The lines to extract run from the first line of the entries through the line that contains "for me in lst: me.materials[0]"; reproduce exactly those lines and no others.

▸ **Task input**:
------------------------------------------------------------
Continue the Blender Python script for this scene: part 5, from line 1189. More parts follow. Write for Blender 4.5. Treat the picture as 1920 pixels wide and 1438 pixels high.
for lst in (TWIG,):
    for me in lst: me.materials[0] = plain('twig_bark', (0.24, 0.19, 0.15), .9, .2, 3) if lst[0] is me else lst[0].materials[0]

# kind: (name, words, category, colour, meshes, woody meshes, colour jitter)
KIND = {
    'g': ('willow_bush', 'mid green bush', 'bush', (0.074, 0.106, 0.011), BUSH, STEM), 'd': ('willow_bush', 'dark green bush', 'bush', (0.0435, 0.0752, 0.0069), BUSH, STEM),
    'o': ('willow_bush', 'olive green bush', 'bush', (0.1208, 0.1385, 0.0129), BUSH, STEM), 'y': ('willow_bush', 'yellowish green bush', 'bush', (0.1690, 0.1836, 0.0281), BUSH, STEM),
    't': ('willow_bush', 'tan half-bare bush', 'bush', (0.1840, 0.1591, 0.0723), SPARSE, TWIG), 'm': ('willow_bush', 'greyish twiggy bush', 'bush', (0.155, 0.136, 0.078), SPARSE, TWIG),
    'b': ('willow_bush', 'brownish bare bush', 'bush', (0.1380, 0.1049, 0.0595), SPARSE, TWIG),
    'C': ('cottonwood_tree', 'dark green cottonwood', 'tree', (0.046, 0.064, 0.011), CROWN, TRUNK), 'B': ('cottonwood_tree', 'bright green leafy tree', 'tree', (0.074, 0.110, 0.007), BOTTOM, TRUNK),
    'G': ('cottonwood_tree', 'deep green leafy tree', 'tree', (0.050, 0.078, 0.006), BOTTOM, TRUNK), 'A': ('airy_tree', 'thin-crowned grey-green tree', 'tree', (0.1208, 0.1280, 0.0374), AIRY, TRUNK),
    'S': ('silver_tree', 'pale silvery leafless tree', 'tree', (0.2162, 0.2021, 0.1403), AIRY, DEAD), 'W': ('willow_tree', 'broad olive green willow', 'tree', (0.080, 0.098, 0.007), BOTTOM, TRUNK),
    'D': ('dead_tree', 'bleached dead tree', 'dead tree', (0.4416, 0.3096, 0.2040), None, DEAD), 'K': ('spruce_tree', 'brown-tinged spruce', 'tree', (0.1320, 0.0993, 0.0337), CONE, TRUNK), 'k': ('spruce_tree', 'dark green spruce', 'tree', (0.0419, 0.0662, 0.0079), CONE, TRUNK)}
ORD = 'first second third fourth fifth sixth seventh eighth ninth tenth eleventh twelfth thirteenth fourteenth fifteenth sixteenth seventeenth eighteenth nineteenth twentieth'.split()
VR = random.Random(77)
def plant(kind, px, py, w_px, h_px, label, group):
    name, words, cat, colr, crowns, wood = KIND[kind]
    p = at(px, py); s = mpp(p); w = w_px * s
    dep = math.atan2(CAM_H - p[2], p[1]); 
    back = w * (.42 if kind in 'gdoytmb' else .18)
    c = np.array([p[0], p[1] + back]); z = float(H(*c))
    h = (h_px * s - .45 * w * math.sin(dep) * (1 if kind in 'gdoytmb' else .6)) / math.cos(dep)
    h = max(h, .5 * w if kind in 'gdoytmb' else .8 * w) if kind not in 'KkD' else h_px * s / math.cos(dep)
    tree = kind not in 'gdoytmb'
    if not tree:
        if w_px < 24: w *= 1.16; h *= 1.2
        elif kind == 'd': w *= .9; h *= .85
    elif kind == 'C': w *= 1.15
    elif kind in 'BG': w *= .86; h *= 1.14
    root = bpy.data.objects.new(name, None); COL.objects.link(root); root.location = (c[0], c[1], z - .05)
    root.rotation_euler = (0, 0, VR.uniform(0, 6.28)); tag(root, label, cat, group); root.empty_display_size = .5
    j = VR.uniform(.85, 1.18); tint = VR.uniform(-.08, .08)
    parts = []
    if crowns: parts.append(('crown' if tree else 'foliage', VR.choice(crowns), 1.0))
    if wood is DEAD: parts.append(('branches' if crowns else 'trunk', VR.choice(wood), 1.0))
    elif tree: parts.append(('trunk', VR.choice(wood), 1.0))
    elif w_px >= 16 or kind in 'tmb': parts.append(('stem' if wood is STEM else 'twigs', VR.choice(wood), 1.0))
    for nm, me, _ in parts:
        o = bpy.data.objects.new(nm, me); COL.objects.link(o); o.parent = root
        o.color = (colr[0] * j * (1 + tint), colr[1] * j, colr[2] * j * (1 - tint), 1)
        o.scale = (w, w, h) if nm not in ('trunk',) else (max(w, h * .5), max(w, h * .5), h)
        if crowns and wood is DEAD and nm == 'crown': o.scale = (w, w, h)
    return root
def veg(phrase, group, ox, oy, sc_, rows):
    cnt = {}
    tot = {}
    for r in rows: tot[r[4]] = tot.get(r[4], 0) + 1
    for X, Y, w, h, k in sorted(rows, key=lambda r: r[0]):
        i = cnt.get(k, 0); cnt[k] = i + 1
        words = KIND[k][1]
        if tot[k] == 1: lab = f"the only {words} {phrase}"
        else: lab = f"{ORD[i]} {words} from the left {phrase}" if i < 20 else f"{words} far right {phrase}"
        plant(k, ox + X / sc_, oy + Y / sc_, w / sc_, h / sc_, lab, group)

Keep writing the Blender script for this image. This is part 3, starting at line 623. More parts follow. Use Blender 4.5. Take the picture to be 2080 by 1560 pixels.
------------------------------------------------------------
▸ **Problem solution**:
Continue the Blender Python script for this scene: part 5, from line 1189. More parts follow. Write for Blender 4.5. Treat the picture as 1920 pixels wide and 1438 pixels high.
for lst in (TWIG,):
    for me in lst: me.materials[0] = plain('twig_bark', (0.24, 0.19, 0.15), .9, .2, 3) if lst[0] is me else lst[0].materials[0]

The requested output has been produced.